O Cenáculo (como também é conhecida a pintura) é uma painel de 4,60 metros de altura e 8,80 metros de largura realizada com têmpera e óleo sobre um preparo em gesso, ao contrário das técnicas de afresco normalmente utilizadas naquela época. Devido à singular experimentação utilizada por Leonardo - com traços de folhas metálicas de ouro e prata - incompatível com a umidade do ambiente, foram necessárias muitas medidas de conservação por meio das mais longas restaurações da história. De 1977 a 1999, uma operação minuciosa utilizou o que mais avançado existia na técnica de restaurar em todo o mundo.
Além da deterioração na pintura, o local sofreu vários danos ao longo dos séculos: a abertura de uma porta no meio do painel, feita pelos padres do monastério no século XVII, fez com que os pés de Cristo sumissem; o uso do refeitório como estábulo pelos soldados de Napoleão no século 19 e o bombardeamento do telhado em 1943, durante a Segunda Guerra Mundial, expuseram a obra às agressões dos elementos naturais por vários anos. Todos esses eventos conferem à contemplação da obra ainda hoje um verdadeiro milagre.
A Pintura Falante
O que mais chama atenção no quadro é a simetria perfeita da cena. O rosto de Cristo ocupa o centro do mural e o centro da mesa. Parece que as palavras ditas por Ele: “um de vós me trairá” repercute como ondas sonoras sobre os 12 apóstolos, de um para o outro, seis de cada lado de Jesus em grupos de três, determinando uma variedade de gestos, atitudes e movimentos, alternando sombra e luz. Leonardo deixou registrado em um de seus livros de apontamentos a importância da expressão corporal na construção da narrativa pictórica. Ele afirma que o objetivo principal da pintura é retratar “a intenção da alma humana” através dos gestos e movimentos dos membros. Para os artistas contemporâneos de Leonardo era considerada a "pintura falante”.

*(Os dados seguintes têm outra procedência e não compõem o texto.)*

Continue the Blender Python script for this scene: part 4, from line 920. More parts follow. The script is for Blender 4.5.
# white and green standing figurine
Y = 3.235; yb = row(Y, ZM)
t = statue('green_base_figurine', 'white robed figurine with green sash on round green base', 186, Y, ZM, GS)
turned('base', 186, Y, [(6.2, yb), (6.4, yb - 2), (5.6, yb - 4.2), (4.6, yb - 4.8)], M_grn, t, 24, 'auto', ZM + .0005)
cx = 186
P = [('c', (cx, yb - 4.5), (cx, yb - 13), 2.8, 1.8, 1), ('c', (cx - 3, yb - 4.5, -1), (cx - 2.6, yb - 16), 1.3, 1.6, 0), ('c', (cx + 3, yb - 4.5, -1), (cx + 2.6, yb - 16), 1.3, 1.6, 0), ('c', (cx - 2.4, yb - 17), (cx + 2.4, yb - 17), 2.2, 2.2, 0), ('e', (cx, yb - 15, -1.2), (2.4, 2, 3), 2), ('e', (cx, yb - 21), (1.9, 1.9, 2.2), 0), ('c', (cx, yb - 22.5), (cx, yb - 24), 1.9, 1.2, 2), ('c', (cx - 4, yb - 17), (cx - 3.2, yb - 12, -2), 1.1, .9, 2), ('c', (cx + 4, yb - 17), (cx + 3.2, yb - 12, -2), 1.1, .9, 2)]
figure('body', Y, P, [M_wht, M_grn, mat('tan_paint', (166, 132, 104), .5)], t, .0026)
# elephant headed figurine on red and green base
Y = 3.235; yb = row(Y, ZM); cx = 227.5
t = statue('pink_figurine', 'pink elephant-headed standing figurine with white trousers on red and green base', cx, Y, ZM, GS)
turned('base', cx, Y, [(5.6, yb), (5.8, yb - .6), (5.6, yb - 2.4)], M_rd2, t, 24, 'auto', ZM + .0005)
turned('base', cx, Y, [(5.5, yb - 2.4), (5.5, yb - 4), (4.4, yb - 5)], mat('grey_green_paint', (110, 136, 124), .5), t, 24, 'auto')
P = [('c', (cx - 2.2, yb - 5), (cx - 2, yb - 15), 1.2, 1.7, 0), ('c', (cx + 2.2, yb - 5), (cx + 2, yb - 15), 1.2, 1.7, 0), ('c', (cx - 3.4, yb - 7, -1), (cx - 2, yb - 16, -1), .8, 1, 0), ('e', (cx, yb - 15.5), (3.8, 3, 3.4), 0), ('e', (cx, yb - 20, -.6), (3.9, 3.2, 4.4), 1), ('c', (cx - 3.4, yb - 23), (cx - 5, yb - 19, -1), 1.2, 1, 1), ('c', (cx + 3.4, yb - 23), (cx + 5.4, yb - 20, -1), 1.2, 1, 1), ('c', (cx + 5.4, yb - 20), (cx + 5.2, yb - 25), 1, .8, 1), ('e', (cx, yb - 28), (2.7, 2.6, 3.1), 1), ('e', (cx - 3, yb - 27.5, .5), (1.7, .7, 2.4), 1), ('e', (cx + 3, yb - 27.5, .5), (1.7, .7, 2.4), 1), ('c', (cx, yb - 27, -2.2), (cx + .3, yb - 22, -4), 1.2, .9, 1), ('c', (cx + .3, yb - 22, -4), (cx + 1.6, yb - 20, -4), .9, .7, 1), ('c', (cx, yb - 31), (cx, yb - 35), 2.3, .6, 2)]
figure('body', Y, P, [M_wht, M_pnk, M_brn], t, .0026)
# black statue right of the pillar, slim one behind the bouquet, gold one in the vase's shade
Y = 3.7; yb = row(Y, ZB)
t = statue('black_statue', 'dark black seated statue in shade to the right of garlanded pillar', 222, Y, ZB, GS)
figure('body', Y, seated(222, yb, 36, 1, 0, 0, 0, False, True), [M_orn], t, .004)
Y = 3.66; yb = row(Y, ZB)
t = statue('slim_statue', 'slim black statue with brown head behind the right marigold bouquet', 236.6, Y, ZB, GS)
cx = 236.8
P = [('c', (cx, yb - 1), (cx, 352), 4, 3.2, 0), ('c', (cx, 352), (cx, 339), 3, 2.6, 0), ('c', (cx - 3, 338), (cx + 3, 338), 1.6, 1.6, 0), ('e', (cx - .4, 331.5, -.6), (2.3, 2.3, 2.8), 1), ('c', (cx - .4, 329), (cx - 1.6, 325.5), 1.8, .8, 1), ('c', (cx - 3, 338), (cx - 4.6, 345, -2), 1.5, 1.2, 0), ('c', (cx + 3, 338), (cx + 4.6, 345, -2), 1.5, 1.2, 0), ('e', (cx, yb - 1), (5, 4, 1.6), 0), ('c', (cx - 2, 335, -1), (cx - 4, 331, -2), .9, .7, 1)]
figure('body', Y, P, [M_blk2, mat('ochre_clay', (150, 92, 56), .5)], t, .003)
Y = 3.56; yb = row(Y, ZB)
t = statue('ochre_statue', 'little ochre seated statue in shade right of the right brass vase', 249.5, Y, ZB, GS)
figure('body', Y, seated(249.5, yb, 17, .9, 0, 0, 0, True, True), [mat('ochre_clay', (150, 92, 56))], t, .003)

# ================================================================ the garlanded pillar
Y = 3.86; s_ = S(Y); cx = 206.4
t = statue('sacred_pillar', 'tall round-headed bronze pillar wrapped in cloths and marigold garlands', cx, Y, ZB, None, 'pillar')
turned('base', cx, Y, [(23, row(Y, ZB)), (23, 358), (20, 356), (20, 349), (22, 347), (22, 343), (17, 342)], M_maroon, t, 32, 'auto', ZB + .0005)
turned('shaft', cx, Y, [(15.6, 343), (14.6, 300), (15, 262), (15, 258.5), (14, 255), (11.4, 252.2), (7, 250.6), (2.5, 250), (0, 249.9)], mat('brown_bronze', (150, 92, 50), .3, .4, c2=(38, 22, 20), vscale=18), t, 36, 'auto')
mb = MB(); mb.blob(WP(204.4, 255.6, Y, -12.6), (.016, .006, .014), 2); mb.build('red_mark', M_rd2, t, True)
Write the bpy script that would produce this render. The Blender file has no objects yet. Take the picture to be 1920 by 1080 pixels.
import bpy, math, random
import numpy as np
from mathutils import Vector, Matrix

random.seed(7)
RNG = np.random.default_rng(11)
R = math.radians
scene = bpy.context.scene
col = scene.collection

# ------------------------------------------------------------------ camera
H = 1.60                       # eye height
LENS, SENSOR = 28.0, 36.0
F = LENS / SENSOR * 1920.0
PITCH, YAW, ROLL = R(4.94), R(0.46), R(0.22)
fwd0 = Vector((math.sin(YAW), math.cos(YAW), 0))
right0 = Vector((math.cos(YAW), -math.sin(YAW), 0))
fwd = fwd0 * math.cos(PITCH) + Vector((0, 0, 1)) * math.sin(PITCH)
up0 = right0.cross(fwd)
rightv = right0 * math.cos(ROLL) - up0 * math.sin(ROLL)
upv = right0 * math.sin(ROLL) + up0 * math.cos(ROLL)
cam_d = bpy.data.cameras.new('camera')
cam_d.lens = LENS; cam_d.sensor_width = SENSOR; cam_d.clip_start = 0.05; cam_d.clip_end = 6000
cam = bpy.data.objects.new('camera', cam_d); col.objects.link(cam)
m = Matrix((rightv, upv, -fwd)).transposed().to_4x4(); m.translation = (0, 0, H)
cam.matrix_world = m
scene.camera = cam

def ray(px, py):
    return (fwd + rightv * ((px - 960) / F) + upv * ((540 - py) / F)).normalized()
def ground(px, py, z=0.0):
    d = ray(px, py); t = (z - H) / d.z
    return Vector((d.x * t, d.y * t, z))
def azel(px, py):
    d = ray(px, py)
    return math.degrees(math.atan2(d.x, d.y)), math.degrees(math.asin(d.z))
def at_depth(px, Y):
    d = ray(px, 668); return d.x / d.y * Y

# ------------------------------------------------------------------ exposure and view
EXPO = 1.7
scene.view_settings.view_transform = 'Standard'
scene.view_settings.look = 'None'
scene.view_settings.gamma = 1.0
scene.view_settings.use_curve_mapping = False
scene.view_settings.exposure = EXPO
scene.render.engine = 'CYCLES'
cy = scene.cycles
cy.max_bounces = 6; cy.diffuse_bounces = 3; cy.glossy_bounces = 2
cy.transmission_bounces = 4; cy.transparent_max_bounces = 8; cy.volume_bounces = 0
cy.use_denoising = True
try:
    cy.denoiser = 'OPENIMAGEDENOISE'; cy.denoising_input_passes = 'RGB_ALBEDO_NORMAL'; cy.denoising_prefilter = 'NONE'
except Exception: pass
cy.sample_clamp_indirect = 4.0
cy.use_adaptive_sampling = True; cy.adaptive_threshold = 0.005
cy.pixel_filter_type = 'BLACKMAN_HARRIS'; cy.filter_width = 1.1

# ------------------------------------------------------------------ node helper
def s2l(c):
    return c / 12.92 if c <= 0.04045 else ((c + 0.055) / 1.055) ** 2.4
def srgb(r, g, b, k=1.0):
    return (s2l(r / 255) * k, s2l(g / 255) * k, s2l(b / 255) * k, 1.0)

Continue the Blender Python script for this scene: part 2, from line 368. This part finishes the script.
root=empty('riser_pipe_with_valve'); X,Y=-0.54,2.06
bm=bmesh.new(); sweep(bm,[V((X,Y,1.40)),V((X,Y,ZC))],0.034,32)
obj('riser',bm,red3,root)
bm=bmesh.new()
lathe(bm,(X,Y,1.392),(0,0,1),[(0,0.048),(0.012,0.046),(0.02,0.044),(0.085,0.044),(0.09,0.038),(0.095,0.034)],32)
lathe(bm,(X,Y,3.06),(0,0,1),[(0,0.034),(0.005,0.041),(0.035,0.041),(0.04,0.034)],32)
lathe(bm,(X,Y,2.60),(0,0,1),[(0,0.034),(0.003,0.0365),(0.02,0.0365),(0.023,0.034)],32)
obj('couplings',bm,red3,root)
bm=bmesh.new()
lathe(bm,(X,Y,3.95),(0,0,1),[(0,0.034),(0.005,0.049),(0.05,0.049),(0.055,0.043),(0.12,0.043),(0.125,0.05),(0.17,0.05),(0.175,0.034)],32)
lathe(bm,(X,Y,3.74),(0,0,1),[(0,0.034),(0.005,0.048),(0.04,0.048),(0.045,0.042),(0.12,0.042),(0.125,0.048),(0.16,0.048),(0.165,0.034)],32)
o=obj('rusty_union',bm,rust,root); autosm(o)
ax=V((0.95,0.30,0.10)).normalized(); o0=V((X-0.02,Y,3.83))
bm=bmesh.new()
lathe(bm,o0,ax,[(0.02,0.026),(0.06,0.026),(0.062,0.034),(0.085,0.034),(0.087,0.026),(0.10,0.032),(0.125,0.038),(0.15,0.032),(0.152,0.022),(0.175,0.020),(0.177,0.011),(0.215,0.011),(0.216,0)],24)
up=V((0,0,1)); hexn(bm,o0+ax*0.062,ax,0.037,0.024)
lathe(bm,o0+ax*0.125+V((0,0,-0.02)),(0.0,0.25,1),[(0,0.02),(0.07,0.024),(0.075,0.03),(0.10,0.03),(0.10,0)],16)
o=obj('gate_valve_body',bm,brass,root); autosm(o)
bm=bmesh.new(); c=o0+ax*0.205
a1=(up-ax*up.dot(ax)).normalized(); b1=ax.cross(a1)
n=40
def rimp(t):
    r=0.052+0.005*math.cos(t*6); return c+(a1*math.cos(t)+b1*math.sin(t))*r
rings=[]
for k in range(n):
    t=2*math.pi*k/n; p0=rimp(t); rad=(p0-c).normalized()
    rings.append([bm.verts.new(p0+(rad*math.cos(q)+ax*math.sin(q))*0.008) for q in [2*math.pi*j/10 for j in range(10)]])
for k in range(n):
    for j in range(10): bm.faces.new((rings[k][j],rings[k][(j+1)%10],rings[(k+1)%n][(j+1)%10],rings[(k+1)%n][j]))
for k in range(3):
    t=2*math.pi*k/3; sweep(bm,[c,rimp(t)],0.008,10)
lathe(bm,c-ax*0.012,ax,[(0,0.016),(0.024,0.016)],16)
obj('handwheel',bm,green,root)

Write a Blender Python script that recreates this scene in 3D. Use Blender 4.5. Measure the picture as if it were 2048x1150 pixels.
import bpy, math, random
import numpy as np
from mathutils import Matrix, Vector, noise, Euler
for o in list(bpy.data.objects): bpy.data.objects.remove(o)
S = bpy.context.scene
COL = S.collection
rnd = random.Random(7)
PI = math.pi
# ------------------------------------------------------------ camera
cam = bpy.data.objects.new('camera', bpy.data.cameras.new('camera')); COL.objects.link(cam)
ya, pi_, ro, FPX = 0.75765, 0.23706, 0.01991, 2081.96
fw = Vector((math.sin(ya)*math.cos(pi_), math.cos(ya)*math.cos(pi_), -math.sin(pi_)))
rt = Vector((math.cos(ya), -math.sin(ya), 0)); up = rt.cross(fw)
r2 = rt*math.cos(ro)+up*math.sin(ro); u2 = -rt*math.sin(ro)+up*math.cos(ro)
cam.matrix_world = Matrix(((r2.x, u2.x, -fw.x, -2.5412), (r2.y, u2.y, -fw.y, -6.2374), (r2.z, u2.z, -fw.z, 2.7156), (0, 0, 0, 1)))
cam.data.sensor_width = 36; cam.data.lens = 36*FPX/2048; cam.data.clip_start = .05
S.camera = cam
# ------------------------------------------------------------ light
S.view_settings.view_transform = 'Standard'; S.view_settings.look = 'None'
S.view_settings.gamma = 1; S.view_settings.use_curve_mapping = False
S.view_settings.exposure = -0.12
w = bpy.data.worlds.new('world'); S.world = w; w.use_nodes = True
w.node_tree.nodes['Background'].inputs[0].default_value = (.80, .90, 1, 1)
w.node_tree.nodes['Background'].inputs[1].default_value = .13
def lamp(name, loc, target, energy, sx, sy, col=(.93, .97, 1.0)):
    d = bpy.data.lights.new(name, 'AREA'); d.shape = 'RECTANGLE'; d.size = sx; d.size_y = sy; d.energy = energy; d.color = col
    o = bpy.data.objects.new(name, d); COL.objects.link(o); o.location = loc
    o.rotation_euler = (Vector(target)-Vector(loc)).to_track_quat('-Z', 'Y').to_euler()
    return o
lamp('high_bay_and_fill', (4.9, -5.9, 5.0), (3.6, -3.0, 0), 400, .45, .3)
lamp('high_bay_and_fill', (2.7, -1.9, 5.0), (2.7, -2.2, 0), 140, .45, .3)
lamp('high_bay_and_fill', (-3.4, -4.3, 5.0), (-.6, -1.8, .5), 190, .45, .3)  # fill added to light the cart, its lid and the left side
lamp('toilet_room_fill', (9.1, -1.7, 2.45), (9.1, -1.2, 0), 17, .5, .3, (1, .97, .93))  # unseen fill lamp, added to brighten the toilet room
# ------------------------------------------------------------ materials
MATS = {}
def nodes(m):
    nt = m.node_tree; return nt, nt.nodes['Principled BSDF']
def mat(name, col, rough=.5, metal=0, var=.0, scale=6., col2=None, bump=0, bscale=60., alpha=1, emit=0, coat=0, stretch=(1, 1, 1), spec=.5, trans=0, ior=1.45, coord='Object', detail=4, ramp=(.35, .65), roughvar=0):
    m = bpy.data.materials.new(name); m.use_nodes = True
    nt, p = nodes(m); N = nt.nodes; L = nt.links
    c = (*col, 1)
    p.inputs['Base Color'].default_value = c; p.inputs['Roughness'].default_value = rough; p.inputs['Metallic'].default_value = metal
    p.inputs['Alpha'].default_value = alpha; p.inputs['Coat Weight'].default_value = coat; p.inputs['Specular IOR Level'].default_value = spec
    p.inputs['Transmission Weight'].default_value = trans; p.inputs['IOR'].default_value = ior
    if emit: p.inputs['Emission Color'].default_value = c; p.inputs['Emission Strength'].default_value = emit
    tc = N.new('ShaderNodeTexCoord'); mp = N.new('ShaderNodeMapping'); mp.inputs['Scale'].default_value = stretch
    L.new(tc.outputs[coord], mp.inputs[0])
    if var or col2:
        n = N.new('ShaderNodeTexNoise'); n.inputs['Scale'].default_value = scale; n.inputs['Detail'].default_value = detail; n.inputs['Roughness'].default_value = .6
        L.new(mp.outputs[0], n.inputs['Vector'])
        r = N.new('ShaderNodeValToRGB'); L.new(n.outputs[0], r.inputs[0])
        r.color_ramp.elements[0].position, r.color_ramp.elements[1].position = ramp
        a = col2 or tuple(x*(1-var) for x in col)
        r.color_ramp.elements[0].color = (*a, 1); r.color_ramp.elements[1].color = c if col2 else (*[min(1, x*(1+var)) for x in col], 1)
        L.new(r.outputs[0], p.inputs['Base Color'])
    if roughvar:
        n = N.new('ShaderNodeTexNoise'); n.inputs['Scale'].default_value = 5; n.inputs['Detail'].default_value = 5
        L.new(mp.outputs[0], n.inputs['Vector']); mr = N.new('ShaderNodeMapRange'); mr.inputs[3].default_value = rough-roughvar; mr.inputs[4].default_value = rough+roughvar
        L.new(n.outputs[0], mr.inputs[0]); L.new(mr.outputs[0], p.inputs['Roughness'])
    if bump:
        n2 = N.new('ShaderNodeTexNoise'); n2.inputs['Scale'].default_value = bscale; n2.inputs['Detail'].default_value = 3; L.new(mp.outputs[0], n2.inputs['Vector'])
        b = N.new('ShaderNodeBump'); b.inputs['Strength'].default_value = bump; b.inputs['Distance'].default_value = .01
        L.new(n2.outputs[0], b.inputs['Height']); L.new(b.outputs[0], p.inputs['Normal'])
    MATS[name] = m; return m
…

Tais características fizeram da “A Última Ceia” uma das obras de arte mais importantes de todos os tempos. Nos dias de hoje, ainda é uma obra controversa e amplamente debatida, dando origem a afirmações de que muitos mistérios e mensagens subliminares a rondam, por exemplo, a teoria de que Maria Madalena se encontra representada ao lado direito de Jesus. Foi baseado nessa teoria que o escritor americano Dan Brown se inspirou para escrever o celebre “O Código da Vinci”, que posteriormente virou filme, estrelado por Tom Hanks. No romance, Brown afirma que a figura à direita de Jesus não é o apóstolo João, e sim uma figura feminina.
2019, Ano de Leonardo
No inicio desse 2019 foi finalizada a modernização do sistema de purificação de ar do local que previne os afrescos da deterioração, mantendo a temperatura constante. Por esse motivo, o acesso é limitado a um grupo de no máximo 30 pessoas a cada 15 minutos para visitas. A restauração do sistema foi concluída para o inicio das comemorações dos 500 anos da morte do artista - no último dia 2 de maio – o que fez de 2019 o Ano de Leonardo da Vinci no mundo.
Crucificação
No mesmo refeitório, sobre a parede oposta em relação à pintura de Da Vinci se estende o afresco “Crucificação”, de Giovanni Donato Montorfano, datada de 1495, ou seja, as duas pinturas foram executadas quase simultaneamente. A pintura está em melhores condições que “A Última Ceia” uma vez que a técnica utilizada por Montorfano foi a tradicional, mais resistente e duradoura.
Serviço
A compra dos bilhetes deve ser feita com bastante antecedência e pelo site oficial cenacolovinciano.vivaticket.it. O preço do ingresso normal é 13 euros. É possivel também comprar pessoalmente, mas precisa chegar cedo porque as filas começam a se formar diante da bilheteria às 7:30 da manhã para comprar os bilhetes de sobraram ou de quem desistiu.